## WRITTEN TASK
Write out the listing exactly as it is given.

>> Start

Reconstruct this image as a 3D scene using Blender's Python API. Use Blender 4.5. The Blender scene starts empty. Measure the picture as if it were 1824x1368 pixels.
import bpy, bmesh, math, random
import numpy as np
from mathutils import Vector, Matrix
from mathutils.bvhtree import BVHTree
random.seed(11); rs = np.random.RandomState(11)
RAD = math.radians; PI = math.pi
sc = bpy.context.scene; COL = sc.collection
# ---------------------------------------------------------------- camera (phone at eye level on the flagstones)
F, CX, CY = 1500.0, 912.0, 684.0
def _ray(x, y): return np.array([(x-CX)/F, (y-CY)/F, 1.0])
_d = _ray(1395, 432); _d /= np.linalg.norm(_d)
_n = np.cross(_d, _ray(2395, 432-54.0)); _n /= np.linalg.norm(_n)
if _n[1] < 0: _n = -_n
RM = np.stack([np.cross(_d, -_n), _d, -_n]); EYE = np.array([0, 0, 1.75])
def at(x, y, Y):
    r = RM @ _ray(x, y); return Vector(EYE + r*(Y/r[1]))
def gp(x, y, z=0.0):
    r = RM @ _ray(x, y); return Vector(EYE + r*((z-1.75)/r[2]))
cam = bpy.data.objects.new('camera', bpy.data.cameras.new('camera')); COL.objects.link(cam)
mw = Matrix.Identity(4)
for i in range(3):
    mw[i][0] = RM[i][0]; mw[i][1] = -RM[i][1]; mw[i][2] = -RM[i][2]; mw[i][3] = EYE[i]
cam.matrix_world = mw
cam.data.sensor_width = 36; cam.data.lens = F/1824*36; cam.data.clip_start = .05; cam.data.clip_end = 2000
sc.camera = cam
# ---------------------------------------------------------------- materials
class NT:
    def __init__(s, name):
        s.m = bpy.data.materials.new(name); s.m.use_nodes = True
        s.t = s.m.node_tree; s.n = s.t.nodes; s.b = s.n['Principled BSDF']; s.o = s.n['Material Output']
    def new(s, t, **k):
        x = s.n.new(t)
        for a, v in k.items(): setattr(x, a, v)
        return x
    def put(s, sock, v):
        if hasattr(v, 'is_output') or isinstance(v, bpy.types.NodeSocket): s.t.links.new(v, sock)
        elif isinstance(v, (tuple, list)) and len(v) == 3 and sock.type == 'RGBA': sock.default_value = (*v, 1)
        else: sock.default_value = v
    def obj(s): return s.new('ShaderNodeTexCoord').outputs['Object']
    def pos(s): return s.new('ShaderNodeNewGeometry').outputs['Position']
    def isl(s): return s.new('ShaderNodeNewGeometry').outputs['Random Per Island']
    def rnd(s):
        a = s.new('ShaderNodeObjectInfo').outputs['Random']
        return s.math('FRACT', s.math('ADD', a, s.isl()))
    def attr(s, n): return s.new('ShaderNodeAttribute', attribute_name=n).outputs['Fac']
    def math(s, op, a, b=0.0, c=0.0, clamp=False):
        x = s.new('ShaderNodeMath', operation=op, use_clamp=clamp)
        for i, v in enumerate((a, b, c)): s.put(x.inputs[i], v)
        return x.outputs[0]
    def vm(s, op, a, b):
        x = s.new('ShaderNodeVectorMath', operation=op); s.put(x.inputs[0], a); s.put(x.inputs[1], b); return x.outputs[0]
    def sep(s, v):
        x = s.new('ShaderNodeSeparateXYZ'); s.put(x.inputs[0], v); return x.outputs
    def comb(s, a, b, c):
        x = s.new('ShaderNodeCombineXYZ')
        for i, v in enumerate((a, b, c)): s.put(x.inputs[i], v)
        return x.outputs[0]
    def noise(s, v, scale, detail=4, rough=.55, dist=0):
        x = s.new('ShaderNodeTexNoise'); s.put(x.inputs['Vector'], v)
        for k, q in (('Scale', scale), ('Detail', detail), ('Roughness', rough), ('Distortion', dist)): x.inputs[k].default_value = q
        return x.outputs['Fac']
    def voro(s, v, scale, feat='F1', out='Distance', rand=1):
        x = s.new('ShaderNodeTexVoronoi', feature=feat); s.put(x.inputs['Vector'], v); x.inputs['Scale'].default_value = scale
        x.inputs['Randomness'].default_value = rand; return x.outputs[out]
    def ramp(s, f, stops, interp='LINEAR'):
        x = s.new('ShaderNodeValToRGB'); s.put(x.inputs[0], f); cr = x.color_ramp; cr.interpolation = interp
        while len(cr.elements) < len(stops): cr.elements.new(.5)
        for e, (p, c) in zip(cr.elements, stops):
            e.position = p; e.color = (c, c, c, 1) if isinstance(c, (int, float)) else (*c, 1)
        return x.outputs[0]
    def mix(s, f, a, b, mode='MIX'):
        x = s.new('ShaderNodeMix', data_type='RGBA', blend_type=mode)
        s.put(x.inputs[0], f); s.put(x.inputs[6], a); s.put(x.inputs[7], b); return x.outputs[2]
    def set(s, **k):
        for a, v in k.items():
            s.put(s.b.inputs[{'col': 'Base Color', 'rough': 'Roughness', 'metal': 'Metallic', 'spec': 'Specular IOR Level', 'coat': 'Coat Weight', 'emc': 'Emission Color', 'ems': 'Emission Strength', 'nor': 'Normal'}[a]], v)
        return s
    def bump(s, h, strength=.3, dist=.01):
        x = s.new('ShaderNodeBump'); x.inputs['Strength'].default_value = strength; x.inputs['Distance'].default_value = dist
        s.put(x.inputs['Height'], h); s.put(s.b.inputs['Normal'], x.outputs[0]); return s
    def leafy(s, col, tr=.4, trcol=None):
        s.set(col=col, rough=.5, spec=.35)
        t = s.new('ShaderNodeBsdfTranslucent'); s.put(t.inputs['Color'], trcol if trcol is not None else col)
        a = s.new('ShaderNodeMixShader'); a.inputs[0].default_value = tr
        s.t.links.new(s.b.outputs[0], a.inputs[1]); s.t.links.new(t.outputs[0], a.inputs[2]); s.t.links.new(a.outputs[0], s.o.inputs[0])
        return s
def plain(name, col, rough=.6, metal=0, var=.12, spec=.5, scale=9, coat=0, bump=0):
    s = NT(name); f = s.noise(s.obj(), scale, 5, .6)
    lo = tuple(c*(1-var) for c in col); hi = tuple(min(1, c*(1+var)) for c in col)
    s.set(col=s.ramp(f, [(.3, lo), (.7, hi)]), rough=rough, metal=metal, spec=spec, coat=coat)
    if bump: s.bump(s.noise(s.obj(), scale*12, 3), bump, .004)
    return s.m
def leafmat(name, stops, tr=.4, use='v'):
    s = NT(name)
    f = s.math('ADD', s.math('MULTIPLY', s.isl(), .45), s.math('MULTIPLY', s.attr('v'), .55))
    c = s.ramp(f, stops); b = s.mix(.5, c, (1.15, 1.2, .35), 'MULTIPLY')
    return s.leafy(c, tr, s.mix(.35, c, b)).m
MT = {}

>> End

## OUTPUT FOR THIS TASK
Reconstruct this image as a 3D scene using Blender's Python API. Use Blender 4.5. The Blender scene starts empty. Measure the picture as if it were 1824x1368 pixels.
import bpy, bmesh, math, random
import numpy as np
from mathutils import Vector, Matrix
from mathutils.bvhtree import BVHTree
random.seed(11); rs = np.random.RandomState(11)
RAD = math.radians; PI = math.pi
sc = bpy.context.scene; COL = sc.collection
# ---------------------------------------------------------------- camera (phone at eye level on the flagstones)
F, CX, CY = 1500.0, 912.0, 684.0
def _ray(x, y): return np.array([(x-CX)/F, (y-CY)/F, 1.0])
_d = _ray(1395, 432); _d /= np.linalg.norm(_d)
_n = np.cross(_d, _ray(2395, 432-54.0)); _n /= np.linalg.norm(_n)
if _n[1] < 0: _n = -_n
RM = np.stack([np.cross(_d, -_n), _d, -_n]); EYE = np.array([0, 0, 1.75])
def at(x, y, Y):
    r = RM @ _ray(x, y); return Vector(EYE + r*(Y/r[1]))
def gp(x, y, z=0.0):
    r = RM @ _ray(x, y); return Vector(EYE + r*((z-1.75)/r[2]))
cam = bpy.data.objects.new('camera', bpy.data.cameras.new('camera')); COL.objects.link(cam)
mw = Matrix.Identity(4)
for i in range(3):
    mw[i][0] = RM[i][0]; mw[i][1] = -RM[i][1]; mw[i][2] = -RM[i][2]; mw[i][3] = EYE[i]
cam.matrix_world = mw
cam.data.sensor_width = 36; cam.data.lens = F/1824*36; cam.data.clip_start = .05; cam.data.clip_end = 2000
sc.camera = cam
# ---------------------------------------------------------------- materials
class NT:
    def __init__(s, name):
        s.m = bpy.data.materials.new(name); s.m.use_nodes = True
        s.t = s.m.node_tree; s.n = s.t.nodes; s.b = s.n['Principled BSDF']; s.o = s.n['Material Output']
    def new(s, t, **k):
        x = s.n.new(t)
        for a, v in k.items(): setattr(x, a, v)
        return x
    def put(s, sock, v):
        if hasattr(v, 'is_output') or isinstance(v, bpy.types.NodeSocket): s.t.links.new(v, sock)
        elif isinstance(v, (tuple, list)) and len(v) == 3 and sock.type == 'RGBA': sock.default_value = (*v, 1)
        else: sock.default_value = v
    def obj(s): return s.new('ShaderNodeTexCoord').outputs['Object']
    def pos(s): return s.new('ShaderNodeNewGeometry').outputs['Position']
    def isl(s): return s.new('ShaderNodeNewGeometry').outputs['Random Per Island']
    def rnd(s):
        a = s.new('ShaderNodeObjectInfo').outputs['Random']
        return s.math('FRACT', s.math('ADD', a, s.isl()))
    def attr(s, n): return s.new('ShaderNodeAttribute', attribute_name=n).outputs['Fac']
    def math(s, op, a, b=0.0, c=0.0, clamp=False):
        x = s.new('ShaderNodeMath', operation=op, use_clamp=clamp)
        for i, v in enumerate((a, b, c)): s.put(x.inputs[i], v)
        return x.outputs[0]
    def vm(s, op, a, b):
        x = s.new('ShaderNodeVectorMath', operation=op); s.put(x.inputs[0], a); s.put(x.inputs[1], b); return x.outputs[0]
    def sep(s, v):
        x = s.new('ShaderNodeSeparateXYZ'); s.put(x.inputs[0], v); return x.outputs
    def comb(s, a, b, c):
        x = s.new('ShaderNodeCombineXYZ')
        for i, v in enumerate((a, b, c)): s.put(x.inputs[i], v)
        return x.outputs[0]
    def noise(s, v, scale, detail=4, rough=.55, dist=0):
        x = s.new('ShaderNodeTexNoise'); s.put(x.inputs['Vector'], v)
        for k, q in (('Scale', scale), ('Detail', detail), ('Roughness', rough), ('Distortion', dist)): x.inputs[k].default_value = q
        return x.outputs['Fac']
    def voro(s, v, scale, feat='F1', out='Distance', rand=1):
        x = s.new('ShaderNodeTexVoronoi', feature=feat); s.put(x.inputs['Vector'], v); x.inputs['Scale'].default_value = scale
        x.inputs['Randomness'].default_value = rand; return x.outputs[out]
    def ramp(s, f, stops, interp='LINEAR'):
        x = s.new('ShaderNodeValToRGB'); s.put(x.inputs[0], f); cr = x.color_ramp; cr.interpolation = interp
        while len(cr.elements) < len(stops): cr.elements.new(.5)
        for e, (p, c) in zip(cr.elements, stops):
            e.position = p; e.color = (c, c, c, 1) if isinstance(c, (int, float)) else (*c, 1)
        return x.outputs[0]
    def mix(s, f, a, b, mode='MIX'):
        x = s.new('ShaderNodeMix', data_type='RGBA', blend_type=mode)
        s.put(x.inputs[0], f); s.put(x.inputs[6], a); s.put(x.inputs[7], b); return x.outputs[2]
    def set(s, **k):
        for a, v in k.items():
            s.put(s.b.inputs[{'col': 'Base Color', 'rough': 'Roughness', 'metal': 'Metallic', 'spec': 'Specular IOR Level', 'coat': 'Coat Weight', 'emc': 'Emission Color', 'ems': 'Emission Strength', 'nor': 'Normal'}[a]], v)
        return s
    def bump(s, h, strength=.3, dist=.01):
        x = s.new('ShaderNodeBump'); x.inputs['Strength'].default_value = strength; x.inputs['Distance'].default_value = dist
        s.put(x.inputs['Height'], h); s.put(s.b.inputs['Normal'], x.outputs[0]); return s
    def leafy(s, col, tr=.4, trcol=None):
        s.set(col=col, rough=.5, spec=.35)
        t = s.new('ShaderNodeBsdfTranslucent'); s.put(t.inputs['Color'], trcol if trcol is not None else col)
        a = s.new('ShaderNodeMixShader'); a.inputs[0].default_value = tr
        s.t.links.new(s.b.outputs[0], a.inputs[1]); s.t.links.new(t.outputs[0], a.inputs[2]); s.t.links.new(a.outputs[0], s.o.inputs[0])
        return s
def plain(name, col, rough=.6, metal=0, var=.12, spec=.5, scale=9, coat=0, bump=0):
    s = NT(name); f = s.noise(s.obj(), scale, 5, .6)
    lo = tuple(c*(1-var) for c in col); hi = tuple(min(1, c*(1+var)) for c in col)
    s.set(col=s.ramp(f, [(.3, lo), (.7, hi)]), rough=rough, metal=metal, spec=spec, coat=coat)
    if bump: s.bump(s.noise(s.obj(), scale*12, 3), bump, .004)
    return s.m
def leafmat(name, stops, tr=.4, use='v'):
    s = NT(name)
    f = s.math('ADD', s.math('MULTIPLY', s.isl(), .45), s.math('MULTIPLY', s.attr('v'), .55))
    c = s.ramp(f, stops); b = s.mix(.5, c, (1.15, 1.2, .35), 'MULTIPLY')
    return s.leafy(c, tr, s.mix(.35, c, b)).m
MT = {}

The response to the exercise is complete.